The President's Plan
- Blames Bush: President Obama correctly points out that
he inherited a projected $1.2 trillion deficit in 2009 from
President Bush and a Democratic Congress. However, his budget adds
an additional $659 billion to that deficit, pushing it above $1.8
trillion. Although Obama has pledged to reduce the budget deficit
to approximately $600 billion by 2012, that would still be $150
billion above pre-recession levels. Quadrupling the deficit and
then cutting it in half is not "change."
- Increases Spending, Again: After an $800 billion
stimulus bill, the Obama budget increases spending by $1 trillion
over 10 years, includes an additional $250 billion placeholder for
another bailout, and calls for a Pay-As-You-Go (PAYGO) law while
astonishingly violating that rule by $3.4 trillion.
-
Expands Government: The 25% spending increase in the
Obama budget represents the largest non-war government expansion
since the New Deal.
- Leaves Deficits: The Obama budget leaves permanent
deficits averaging $600 billion even after the economy recovers and
doubles the publicly held national debt to over $15 trillion ($12.5
trillion in 2009 dollars).
- Cuts Defense: The Obama budget fails to fully fund the
core defense needs of the United States. About $30 billion more is
needed in the base defense budget.
- Puts Government in Charge: The $634 billion for health
care reform in the Obama budget is only a "down payment" on an
eventual government-run system. Experts believe the actual cost
could reach $1.6 trillion over 10 years. This is in addition to the
trillions already spent on health care this year in the stimulus
and SCHIP bills.
Taxes, Taxes, Taxes
- Energy Taxes: The Obama budget proposes a $646 billion
cap-and-trade tax that White House officials admit could actually
generate $1.9 trillion in tax revenue over eight years. This tax
would cost each American household between $650 and $2,000 annually
in new energy costs, even though President Obama promised that
"electricity rates would necessarily skyrocket" under this
cap-and-trade program (January 2008).
- Oil and Gas Taxes: The Obama budget would collect $31
billion in new oil and gas tax revenue. These industries are
already taxed above the industrial average, and increasing the
burden would be detrimental to increasing or even maintaining
domestic supply.
- Death Taxes: The estate tax is set to expire in 2010,
but the Obama budget and liberals in Congress are proposing keeping
it between 35% and 45%.
- Tobacco Taxes: The largest tobacco tax in history is
three times as likely to affect low-income Americans, who are more
likely to smoke, as it is to affect high-income Americans.
There Are Alternatives

- Lower Taxes: Senator Jim DeMint's "American Option"

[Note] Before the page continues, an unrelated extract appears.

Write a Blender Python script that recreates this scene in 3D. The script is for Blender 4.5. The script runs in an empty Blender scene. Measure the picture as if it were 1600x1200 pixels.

offered during the stimulus debate would have reduced business
taxes from 35% to 25% to spur rapid growth in wages, jobs, and
business incomes. It also would have permanently repealed the
Alternative Minimum Tax and reduced the individual tax rate to
three levels--10%, 15%, and 25%--giving Americans more of their own
money to fuel the economy and increasing disposable income for the
average family of four by up to $4,500 by 2013.